Было бы наивно думать, что пессимизм Княжнина мог заставить его отказаться от борьбы. Ведь сама его трагедия «Вадим Новгородский» – мужественный подвиг борьбы с всевластной тиранией, которая дала «иное чувство сердцам граждан», смелая попытка обратить эти сердца к их старинным правам, к свободе, к русской доблести. Прошло немного дней, началась французская революция, и Княжнин, получивший историческую поддержку, пишет: «Горе моему отечеству».
«Вадим Новгородский» был закончен автором перед самой французской революцией.
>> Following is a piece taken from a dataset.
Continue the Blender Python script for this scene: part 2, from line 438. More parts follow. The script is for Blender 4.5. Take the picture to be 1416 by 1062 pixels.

Княжнин отдал новую трагедию в театр для постановки, но когда революция грянула, он взял «Вадима» обратно; вероятно, здесь сыграла роль, и может быть решающую, и история с «Горем моему отечеству». Трагедия осталась ненапечатанной и непоставленной. Через два года после смерти Княжнина, ,в 1793 г., в год якобинской диктатуры, наследники Княжнина (в частности, его зять) дали его неизданные пьесы издателю Глазунову для напечатания. Глазунов отдал «Вадима» в типографию Академии наук. По положению, трагедия была цензурована в Академии О.П. Козодавлевым, литератором и чиновником, которому поручила просмотреть пьесу Дашкова, президент Академии. Козодавлев одобрил трагедию, и она вышла в свет отдельным изданием в июле 1793 г. Затем тот же набор (с незначительными отличиями) был использован при напечатании «Вадима» в XXXIX томе сборника русских драматических пьес «Российский Феатр», издававшегося Академией. В конце сентября и этот том вышел в свет. И вот трагедию стали усиленно раскупать; она произвела сильное впечатление. В то же время генерал граф И.П. Салтыков, которому сообщили о том, какой характер имеет трагедия, донес о ней фавориту Зубову, а тот Екатерине. В 1793 г.